Adaptation to Climate Change Conditions in Maroon Basin

Climate change is one of the critical environmental issues that has significantly influenced the water resources availability in recent years. The purpose of this research is to investigate the climate change adaptation strategies in Maroon Basin, Iran, to balance the pre-defined water demands and the future supplies by changing the area and pattern of cultivation in the basin. To investigate the impacts of climate change on precipitation, temperature, and inflow to Maroon Dam, simulations of five General Circulation Models (GCMs) namely MIROC-ESM, MPI -ESM-MR, HadGEM2-ES, EC-EARTH, and GFDL-ESM2M were studied at three future periods of 2021-2040, 2041-2060, and 2061-2080. First, Maroon Dam inflow was simulated using the SWAT hydrological model.
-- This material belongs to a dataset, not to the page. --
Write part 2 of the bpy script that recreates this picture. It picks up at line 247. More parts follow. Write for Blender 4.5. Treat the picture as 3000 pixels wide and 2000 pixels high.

Then the model was calibrated and validated against monthly flow at the Idanak and Tang-e-Takab hydro-stations. The Nash-Sutcliffe efficiency (NSE) index at Idanak and Tang-e-Takab stations were estimated 0.69 and 0.67 for the calibration and 0.65 and 0.59 for the validation step. The downscaling of precipitation and temperature data under the four RCP scenarios was done using the LARS-WG model. The calibrated SWAT model was forced using the downscaled data to simulate the inflow to the dam during the three future periods. The results showed that the temperature increase projected in the catchment would significantly reduce the runoff formation in the catchment, despite the projected increase in the precipitation. The present and future Maroon Dam inflow were used as essential inputs to the MODSIM model. Water allocation to each requirement in all the periods was done by collecting other necessary information and calculating the reliability performance index. Compared with the current status, on average, allocation to the defined demands will reduce by 2 to 6.25 percent. In this research, an attempt has been made to maintain the cultivated area and reliability index in the current status by altering the cultivation pattern. Therefore, 9% decrease in alfalfa plantation area, 15% decrease in autumn grain maize, 17% decrease in wheat, 5% decrease in potato and 9% increase in barley and sesame, 15% increase in autumn silage maize, 17% increase in tomato, and 5% increase in bean in class B3 (as the most effective climate change conditions), would fulfill the premise of the study to maintain the overall cultivation area and reliability index under the climate change impacts.